======== Supplied information ========
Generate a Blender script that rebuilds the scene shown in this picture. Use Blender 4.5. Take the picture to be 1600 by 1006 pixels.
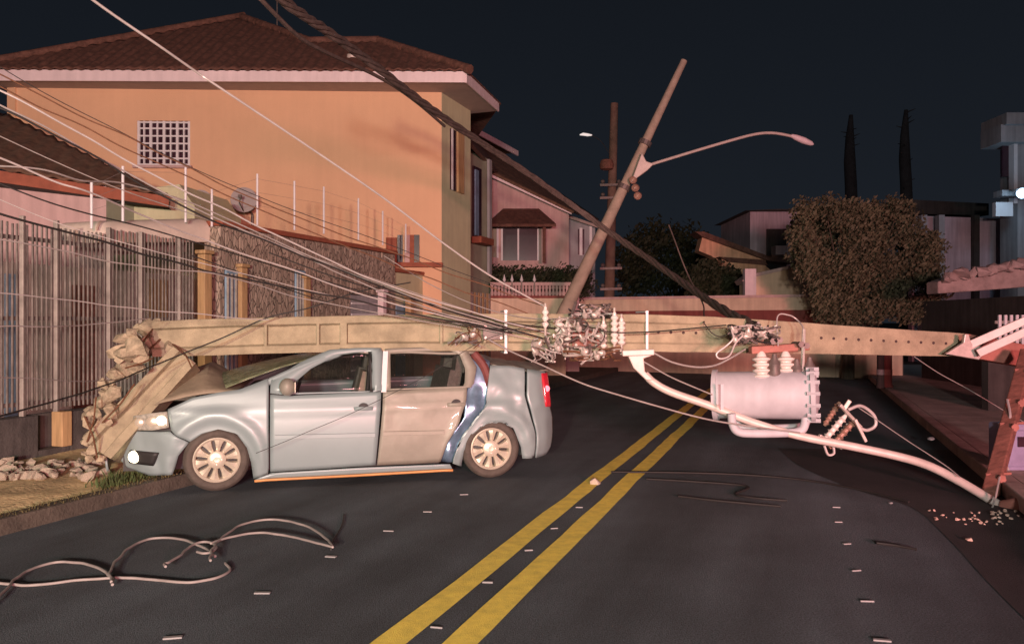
import bpy, bmesh, math, random
from mathutils import Vector, Matrix, noise
R = math.radians
random.seed(7)
for o in list(bpy.data.objects):
    bpy.data.objects.remove(o)
SC = bpy.context.scene
COL = SC.collection
F, CX, CY, CH = 1220.0, 800.0, 503.0, 1.58

# ---------------------------------------------------------------- camera
cam = bpy.data.cameras.new('camera')
cam.sensor_width = 36.0
cam.lens = 36.0 * F / 1600.0
cam.clip_start, cam.clip_end = 0.05, 3000.0
camo = bpy.data.objects.new('camera', cam)
camo.location = (0, 0, CH)
camo.rotation_euler = (R(90), 0, 0)
COL.objects.link(camo)
SC.camera = camo

# ---------------------------------------------------------------- night sky
SUN_ELEV, SUN_AZ = 7.0, 190.0
world = bpy.data.worlds.new('World')
SC.world = world
world.use_nodes = True
nt = world.node_tree
nt.nodes.clear()
wo = nt.nodes.new('ShaderNodeOutputWorld')
bg = nt.nodes.new('ShaderNodeBackground')
sky = nt.nodes.new('ShaderNodeTexSky')
sky.sky_type = 'NISHITA'
sky.sun_disc = False
sky.sun_elevation = R(SUN_ELEV)
sky.sun_rotation = R(SUN_AZ)
hsv = nt.nodes.new('ShaderNodeHueSaturation')
hsv.inputs['Saturation'].default_value = 0.30
rgb2 = nt.nodes.new('ShaderNodeMix')
rgb2.data_type = 'RGBA'
rgb2.inputs['Factor'].default_value = 0.90
rgb2.inputs['B'].default_value = (3.7, 4.8, 6.9, 1)
nt.links.new(sky.outputs[0], hsv.inputs['Color'])
nt.links.new(hsv.outputs[0], rgb2.inputs['A'])
nt.links.new(rgb2.outputs['Result'], bg.inputs['Color'])
gtc = nt.nodes.new('ShaderNodeTexCoord'); gsep = nt.nodes.new('ShaderNodeSeparateXYZ')
gmr = nt.nodes.new('ShaderNodeMapRange')
gmr.inputs['From Min'].default_value = 0.0; gmr.inputs['From Max'].default_value = 0.42
gmr.inputs['To Min'].default_value = 0.0031; gmr.inputs['To Max'].default_value = 0.0019
nt.links.new(gtc.outputs['Generated'], gsep.inputs[0]); nt.links.new(gsep.outputs['Z'], gmr.inputs['Value'])
nt.links.new(gmr.outputs[0], bg.inputs['Strength'])
nt.links.new(bg.outputs[0], wo.inputs['Surface'])

def lamp(name, kind, loc, target, energy, color, **kw):
    l = bpy.data.lights.new(name, kind)
    l.energy = energy
    l.color = color
    for k, v in kw.items():
        setattr(l, k, v)
    o = bpy.data.objects.new(name, l)
    o.location = loc
    d = Vector(target) - Vector(loc)
    o.rotation_euler = d.to_track_quat('-Z', 'Y').to_euler()
    COL.objects.link(o)
    return o

# one very weak low sun (the night glow from behind the camera)
lamp('sun', 'SUN', (-3, -30, 5), (0, 0, 1.3), 0.05, (1, 0.86, 0.78), angle=R(0.5))
# the rescue vehicle parked behind the photographer: two work lamps and its red beacon
lamp('vehicle_work_lamp', 'SPOT', (-1.8, -9.0, 2.6), (-4.2, 8, 1.2), 6900, (1.0, 0.84, 0.60), spot_size=R(62), spot_blend=0.7, shadow_soft_size=0.25)
lamp('vehicle_work_lamp', 'SPOT', (-0.2, -9.0, 2.6), (-0.2, 12, 1.0), 5600, (1.0, 0.96, 0.92), spot_size=R(92), spot_blend=0.75, shadow_soft_size=0.35)
lamp('vehicle_beacon', 'SPOT', (5.0, -13.0, 2.6), (-5.0, 16, 6.0), 14500, (1.0, 0.36, 0.38), spot_size=R(84), spot_blend=0.8, shadow_soft_size=1.1)

lamp('vehicle_beacon', 'SPOT', (6.0, -11.0, 2.6), (5.6, 10, 1.0), 7000, (1.0, 0.34, 0.34), spot_size=R(42), spot_blend=0.9, shadow_soft_size=0.5)
SC.view_settings.view_transform = 'Standard'
SC.view_settings.look = 'None'
SC.view_settings.exposure = 0.0
SC.view_settings.gamma = 1.0
SC.view_settings.use_curve_mapping = False
SC.render.engine = 'CYCLES'
SC.cycles.use_denoising = True
SC.cycles.max_bounces = 6

# ---------------------------------------------------------------- helpers
def P(px, py, Y):
    return Vector(((px - CX) / F * Y, Y, CH - (py - CY) / F * Y))

def G(px, py, z=0.0):
    Y = (CH - z) * F / (py - CY)
    return Vector(((px - CX) / F * Y, Y, z))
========
- _Required task_: Your task is to repeat the data above exactly while excluding the pictures.

- _Solved problem_:
Generate a Blender script that rebuilds the scene shown in this picture. Use Blender 4.5. Take the picture to be 1600 by 1006 pixels.
import bpy, bmesh, math, random
from mathutils import Vector, Matrix, noise
R = math.radians
random.seed(7)
for o in list(bpy.data.objects):
    bpy.data.objects.remove(o)
SC = bpy.context.scene
COL = SC.collection
F, CX, CY, CH = 1220.0, 800.0, 503.0, 1.58

# ---------------------------------------------------------------- camera
cam = bpy.data.cameras.new('camera')
cam.sensor_width = 36.0
cam.lens = 36.0 * F / 1600.0
cam.clip_start, cam.clip_end = 0.05, 3000.0
camo = bpy.data.objects.new('camera', cam)
camo.location = (0, 0, CH)
camo.rotation_euler = (R(90), 0, 0)
COL.objects.link(camo)
SC.camera = camo

# ---------------------------------------------------------------- night sky
SUN_ELEV, SUN_AZ = 7.0, 190.0
world = bpy.data.worlds.new('World')
SC.world = world
world.use_nodes = True
nt = world.node_tree
nt.nodes.clear()
wo = nt.nodes.new('ShaderNodeOutputWorld')
bg = nt.nodes.new('ShaderNodeBackground')
sky = nt.nodes.new('ShaderNodeTexSky')
sky.sky_type = 'NISHITA'
sky.sun_disc = False
sky.sun_elevation = R(SUN_ELEV)
sky.sun_rotation = R(SUN_AZ)
hsv = nt.nodes.new('ShaderNodeHueSaturation')
hsv.inputs['Saturation'].default_value = 0.30
rgb2 = nt.nodes.new('ShaderNodeMix')
rgb2.data_type = 'RGBA'
rgb2.inputs['Factor'].default_value = 0.90
rgb2.inputs['B'].default_value = (3.7, 4.8, 6.9, 1)
nt.links.new(sky.outputs[0], hsv.inputs['Color'])
nt.links.new(hsv.outputs[0], rgb2.inputs['A'])
nt.links.new(rgb2.outputs['Result'], bg.inputs['Color'])
gtc = nt.nodes.new('ShaderNodeTexCoord'); gsep = nt.nodes.new('ShaderNodeSeparateXYZ')
gmr = nt.nodes.new('ShaderNodeMapRange')
gmr.inputs['From Min'].default_value = 0.0; gmr.inputs['From Max'].default_value = 0.42
gmr.inputs['To Min'].default_value = 0.0031; gmr.inputs['To Max'].default_value = 0.0019
nt.links.new(gtc.outputs['Generated'], gsep.inputs[0]); nt.links.new(gsep.outputs['Z'], gmr.inputs['Value'])
nt.links.new(gmr.outputs[0], bg.inputs['Strength'])
nt.links.new(bg.outputs[0], wo.inputs['Surface'])

def lamp(name, kind, loc, target, energy, color, **kw):
    l = bpy.data.lights.new(name, kind)
    l.energy = energy
    l.color = color
    for k, v in kw.items():
        setattr(l, k, v)
    o = bpy.data.objects.new(name, l)
    o.location = loc
    d = Vector(target) - Vector(loc)
    o.rotation_euler = d.to_track_quat('-Z', 'Y').to_euler()
    COL.objects.link(o)
    return o

# one very weak low sun (the night glow from behind the camera)
lamp('sun', 'SUN', (-3, -30, 5), (0, 0, 1.3), 0.05, (1, 0.86, 0.78), angle=R(0.5))
# the rescue vehicle parked behind the photographer: two work lamps and its red beacon
lamp('vehicle_work_lamp', 'SPOT', (-1.8, -9.0, 2.6), (-4.2, 8, 1.2), 6900, (1.0, 0.84, 0.60), spot_size=R(62), spot_blend=0.7, shadow_soft_size=0.25)
lamp('vehicle_work_lamp', 'SPOT', (-0.2, -9.0, 2.6), (-0.2, 12, 1.0), 5600, (1.0, 0.96, 0.92), spot_size=R(92), spot_blend=0.75, shadow_soft_size=0.35)
lamp('vehicle_beacon', 'SPOT', (5.0, -13.0, 2.6), (-5.0, 16, 6.0), 14500, (1.0, 0.36, 0.38), spot_size=R(84), spot_blend=0.8, shadow_soft_size=1.1)

lamp('vehicle_beacon', 'SPOT', (6.0, -11.0, 2.6), (5.6, 10, 1.0), 7000, (1.0, 0.34, 0.34), spot_size=R(42), spot_blend=0.9, shadow_soft_size=0.5)
SC.view_settings.view_transform = 'Standard'
SC.view_settings.look = 'None'
SC.view_settings.exposure = 0.0
SC.view_settings.gamma = 1.0
SC.view_settings.use_curve_mapping = False
SC.render.engine = 'CYCLES'
SC.cycles.use_denoising = True
SC.cycles.max_bounces = 6

# ---------------------------------------------------------------- helpers
def P(px, py, Y):
    return Vector(((px - CX) / F * Y, Y, CH - (py - CY) / F * Y))

def G(px, py, z=0.0):
    Y = (CH - z) * F / (py - CY)
    return Vector(((px - CX) / F * Y, Y, z))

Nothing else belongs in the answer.